Efficient Methane Production from Beer Wastewater in a Membraneless Microbial Electrolysis Cell with a Stacked Cathode: The Effect of the Cathode/Anode Ratio on Bioenergy Recovery

A methane-producing microbial electrolysis cell (MEC) is a promising energy-recovery technology, yet its performance is generally inhibited by the insufficient cathode/anode ratio. In this study, a novel stacked stainless-steel-mesh cathode was designed to investigate the effect of the cathode/anode ratio on methane production in semi-continuous MECs.

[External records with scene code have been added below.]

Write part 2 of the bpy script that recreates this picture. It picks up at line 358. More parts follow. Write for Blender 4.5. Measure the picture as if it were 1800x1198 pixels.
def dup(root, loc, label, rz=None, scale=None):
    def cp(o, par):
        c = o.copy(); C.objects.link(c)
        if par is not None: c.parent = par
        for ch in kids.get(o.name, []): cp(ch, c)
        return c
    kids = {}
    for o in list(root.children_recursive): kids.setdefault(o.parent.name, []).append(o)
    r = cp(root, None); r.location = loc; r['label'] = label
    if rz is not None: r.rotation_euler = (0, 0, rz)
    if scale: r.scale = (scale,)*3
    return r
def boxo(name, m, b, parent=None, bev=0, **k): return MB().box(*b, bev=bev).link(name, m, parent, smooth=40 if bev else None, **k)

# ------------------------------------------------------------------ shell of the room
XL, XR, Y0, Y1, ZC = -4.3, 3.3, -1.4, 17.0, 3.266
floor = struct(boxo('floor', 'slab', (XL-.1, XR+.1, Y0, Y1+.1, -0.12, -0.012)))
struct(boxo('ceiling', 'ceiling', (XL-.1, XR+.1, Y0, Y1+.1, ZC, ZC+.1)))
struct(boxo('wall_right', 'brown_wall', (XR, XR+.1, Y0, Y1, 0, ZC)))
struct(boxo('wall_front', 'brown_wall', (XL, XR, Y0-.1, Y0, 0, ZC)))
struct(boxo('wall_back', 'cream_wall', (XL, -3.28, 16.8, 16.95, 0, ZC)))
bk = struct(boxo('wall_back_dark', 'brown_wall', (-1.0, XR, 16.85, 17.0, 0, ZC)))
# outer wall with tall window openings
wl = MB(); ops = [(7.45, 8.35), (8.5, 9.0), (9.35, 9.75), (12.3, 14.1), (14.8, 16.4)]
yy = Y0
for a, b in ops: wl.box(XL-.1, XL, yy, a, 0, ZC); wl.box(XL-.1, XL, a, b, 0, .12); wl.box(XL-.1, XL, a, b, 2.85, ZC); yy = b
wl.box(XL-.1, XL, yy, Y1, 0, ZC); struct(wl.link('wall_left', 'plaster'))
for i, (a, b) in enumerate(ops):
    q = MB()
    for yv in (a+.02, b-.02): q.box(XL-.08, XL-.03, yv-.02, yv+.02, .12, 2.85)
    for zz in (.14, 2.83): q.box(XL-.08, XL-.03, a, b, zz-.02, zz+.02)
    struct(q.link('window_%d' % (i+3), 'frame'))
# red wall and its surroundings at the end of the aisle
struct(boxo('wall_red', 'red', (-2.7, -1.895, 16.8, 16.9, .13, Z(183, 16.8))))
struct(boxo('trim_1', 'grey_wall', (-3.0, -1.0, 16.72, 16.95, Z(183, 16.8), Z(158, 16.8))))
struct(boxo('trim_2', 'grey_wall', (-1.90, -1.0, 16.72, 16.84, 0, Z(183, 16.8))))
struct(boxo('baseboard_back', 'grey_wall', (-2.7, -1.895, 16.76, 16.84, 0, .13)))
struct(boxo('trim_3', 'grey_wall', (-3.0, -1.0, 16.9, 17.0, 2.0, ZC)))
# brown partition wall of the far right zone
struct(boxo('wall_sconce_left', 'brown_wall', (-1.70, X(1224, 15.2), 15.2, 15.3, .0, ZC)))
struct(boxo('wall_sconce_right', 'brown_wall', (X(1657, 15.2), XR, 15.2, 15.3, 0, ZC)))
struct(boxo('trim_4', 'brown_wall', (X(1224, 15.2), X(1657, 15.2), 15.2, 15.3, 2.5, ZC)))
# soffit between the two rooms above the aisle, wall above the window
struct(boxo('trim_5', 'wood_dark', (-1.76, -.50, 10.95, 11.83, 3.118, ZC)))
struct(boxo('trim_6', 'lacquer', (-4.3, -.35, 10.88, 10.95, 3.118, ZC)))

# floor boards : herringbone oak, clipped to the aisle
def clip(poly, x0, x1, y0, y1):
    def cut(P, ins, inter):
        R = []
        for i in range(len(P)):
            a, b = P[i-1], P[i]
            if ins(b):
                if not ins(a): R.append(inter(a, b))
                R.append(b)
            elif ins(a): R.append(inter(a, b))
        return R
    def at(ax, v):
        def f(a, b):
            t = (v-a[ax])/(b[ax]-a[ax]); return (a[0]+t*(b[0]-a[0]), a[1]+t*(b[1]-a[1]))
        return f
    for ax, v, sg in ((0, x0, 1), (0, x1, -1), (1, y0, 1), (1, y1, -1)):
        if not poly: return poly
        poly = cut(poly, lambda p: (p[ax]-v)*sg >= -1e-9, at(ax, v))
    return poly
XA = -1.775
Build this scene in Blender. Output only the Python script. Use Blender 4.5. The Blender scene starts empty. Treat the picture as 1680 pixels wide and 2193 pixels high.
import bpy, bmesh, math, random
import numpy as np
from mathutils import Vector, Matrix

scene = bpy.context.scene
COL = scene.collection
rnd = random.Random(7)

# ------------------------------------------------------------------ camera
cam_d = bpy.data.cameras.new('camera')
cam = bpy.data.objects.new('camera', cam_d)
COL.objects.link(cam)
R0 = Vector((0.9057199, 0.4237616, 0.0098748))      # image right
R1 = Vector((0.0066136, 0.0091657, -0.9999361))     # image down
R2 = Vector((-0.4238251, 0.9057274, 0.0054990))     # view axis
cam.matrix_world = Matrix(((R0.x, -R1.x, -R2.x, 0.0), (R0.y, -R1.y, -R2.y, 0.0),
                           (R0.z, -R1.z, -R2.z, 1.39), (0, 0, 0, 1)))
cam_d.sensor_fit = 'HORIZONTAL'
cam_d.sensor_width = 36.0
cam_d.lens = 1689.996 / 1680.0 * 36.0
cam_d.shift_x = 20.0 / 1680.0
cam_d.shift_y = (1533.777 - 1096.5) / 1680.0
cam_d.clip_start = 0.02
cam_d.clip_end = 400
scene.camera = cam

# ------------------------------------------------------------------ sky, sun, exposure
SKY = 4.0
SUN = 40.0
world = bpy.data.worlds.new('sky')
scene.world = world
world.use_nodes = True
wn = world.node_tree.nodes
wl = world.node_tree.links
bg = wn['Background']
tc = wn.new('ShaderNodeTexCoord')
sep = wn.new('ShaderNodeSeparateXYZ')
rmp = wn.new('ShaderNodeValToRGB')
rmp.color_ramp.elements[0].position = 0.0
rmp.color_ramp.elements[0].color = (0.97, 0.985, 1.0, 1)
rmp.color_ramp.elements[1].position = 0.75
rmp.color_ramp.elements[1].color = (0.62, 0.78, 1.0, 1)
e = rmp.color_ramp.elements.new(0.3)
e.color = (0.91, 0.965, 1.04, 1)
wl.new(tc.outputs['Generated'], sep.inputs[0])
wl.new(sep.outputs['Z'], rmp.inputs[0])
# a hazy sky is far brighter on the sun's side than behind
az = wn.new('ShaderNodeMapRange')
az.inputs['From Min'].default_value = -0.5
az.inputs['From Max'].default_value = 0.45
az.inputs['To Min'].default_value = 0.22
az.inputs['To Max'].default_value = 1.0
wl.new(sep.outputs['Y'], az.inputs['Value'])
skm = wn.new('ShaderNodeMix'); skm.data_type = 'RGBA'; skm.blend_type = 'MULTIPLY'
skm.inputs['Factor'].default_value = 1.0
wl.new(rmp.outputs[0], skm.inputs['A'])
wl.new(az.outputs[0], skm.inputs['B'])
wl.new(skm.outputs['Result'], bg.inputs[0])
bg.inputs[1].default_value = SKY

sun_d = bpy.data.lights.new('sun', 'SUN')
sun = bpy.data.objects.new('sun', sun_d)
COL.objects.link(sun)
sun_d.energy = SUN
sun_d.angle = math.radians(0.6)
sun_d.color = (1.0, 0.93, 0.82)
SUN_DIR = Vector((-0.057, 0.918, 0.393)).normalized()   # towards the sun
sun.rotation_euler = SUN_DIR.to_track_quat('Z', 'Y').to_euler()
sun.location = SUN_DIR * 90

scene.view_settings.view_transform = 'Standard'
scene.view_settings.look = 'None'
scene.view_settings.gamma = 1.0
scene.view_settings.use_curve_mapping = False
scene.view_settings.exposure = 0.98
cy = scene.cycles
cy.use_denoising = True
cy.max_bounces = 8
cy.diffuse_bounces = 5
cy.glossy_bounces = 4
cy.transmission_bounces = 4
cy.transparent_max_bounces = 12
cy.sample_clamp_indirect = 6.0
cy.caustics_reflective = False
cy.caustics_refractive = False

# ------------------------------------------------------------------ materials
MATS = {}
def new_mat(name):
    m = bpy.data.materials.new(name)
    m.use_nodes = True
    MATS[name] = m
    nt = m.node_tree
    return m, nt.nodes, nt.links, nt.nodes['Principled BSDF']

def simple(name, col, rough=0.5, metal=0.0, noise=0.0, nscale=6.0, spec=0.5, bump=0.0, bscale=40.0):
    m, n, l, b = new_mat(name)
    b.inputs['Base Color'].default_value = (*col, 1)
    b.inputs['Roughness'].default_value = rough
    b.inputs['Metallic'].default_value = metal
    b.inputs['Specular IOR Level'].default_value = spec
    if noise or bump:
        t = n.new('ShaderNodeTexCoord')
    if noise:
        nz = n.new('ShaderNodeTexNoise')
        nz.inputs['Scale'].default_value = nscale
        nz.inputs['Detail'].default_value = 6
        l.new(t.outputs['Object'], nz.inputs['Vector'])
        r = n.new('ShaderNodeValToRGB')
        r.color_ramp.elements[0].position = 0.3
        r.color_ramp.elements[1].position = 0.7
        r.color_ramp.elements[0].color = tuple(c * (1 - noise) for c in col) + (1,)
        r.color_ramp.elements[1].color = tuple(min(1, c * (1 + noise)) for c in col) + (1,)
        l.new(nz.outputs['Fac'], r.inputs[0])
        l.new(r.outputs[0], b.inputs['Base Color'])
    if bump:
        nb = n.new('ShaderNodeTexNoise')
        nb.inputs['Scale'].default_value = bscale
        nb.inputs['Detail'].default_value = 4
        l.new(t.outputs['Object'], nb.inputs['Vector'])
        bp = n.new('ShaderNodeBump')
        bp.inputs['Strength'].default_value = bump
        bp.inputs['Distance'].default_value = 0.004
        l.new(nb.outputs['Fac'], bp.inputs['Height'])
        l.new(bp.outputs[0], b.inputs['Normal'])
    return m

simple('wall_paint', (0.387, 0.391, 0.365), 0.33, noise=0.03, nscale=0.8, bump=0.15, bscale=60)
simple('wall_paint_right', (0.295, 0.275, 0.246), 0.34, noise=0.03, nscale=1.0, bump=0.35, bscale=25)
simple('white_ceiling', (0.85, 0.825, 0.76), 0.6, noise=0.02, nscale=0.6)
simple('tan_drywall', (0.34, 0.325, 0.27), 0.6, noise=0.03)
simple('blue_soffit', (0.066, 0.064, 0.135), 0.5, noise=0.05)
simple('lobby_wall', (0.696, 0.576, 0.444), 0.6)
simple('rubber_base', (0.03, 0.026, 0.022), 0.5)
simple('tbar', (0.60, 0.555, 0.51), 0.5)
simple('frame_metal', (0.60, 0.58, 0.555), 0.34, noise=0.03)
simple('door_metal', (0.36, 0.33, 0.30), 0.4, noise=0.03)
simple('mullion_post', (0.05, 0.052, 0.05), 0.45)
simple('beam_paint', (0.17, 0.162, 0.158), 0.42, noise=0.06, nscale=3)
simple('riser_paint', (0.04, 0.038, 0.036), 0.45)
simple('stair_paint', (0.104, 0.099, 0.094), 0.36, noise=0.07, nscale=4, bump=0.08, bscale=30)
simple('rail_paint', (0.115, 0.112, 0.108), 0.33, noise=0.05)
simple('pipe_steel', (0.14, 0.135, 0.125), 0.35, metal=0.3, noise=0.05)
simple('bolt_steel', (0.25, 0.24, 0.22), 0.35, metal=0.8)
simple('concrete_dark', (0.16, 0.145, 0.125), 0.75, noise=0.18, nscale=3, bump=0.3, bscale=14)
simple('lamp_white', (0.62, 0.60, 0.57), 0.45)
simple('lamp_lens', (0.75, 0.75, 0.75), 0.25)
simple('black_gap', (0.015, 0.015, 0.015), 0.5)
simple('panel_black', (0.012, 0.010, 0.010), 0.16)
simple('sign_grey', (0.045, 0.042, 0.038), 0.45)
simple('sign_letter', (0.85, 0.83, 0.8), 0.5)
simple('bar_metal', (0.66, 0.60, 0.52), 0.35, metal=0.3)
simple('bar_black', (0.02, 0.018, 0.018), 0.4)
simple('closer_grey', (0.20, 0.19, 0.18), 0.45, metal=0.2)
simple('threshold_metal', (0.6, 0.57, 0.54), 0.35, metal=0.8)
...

Overall, energy recovery was significantly enhanced by increasing the cathode/anode ratio. The methane production rate in R3 (cathode/anode ratio of 4 cm2/cm3) reached 0.14 m3m–3day–1with an applied voltage of 0.9 V, which increased by 56–180% compared to the methane production rates in R2 (2.5 cm2/cm3) and R1 (1 cm2/cm3). The overall energy efficiency in R3 was 66–94% higher than the overall energy efficiencies in R2 and R1. The cathode area was sufficient for obtaining and maintaining a maximum current when the cathode/anode ratio was higher than 2.5 cm2/cm3. According to electron balance analysis, when the cathode/anode ratio was less than 2.5 cm2/cm3, the methane production enhancement was mainly attributed to the promotion of bioelectrochemical performance, while the sole biomass contribution was enhanced and led to further improvement in overall methane production when the ratio was above 2.5 cm2/cm3. In general, increasing the cathode/anode ratio of the staked-style cathode would be an effective strategy to improve the methane production in the membraneless MECs.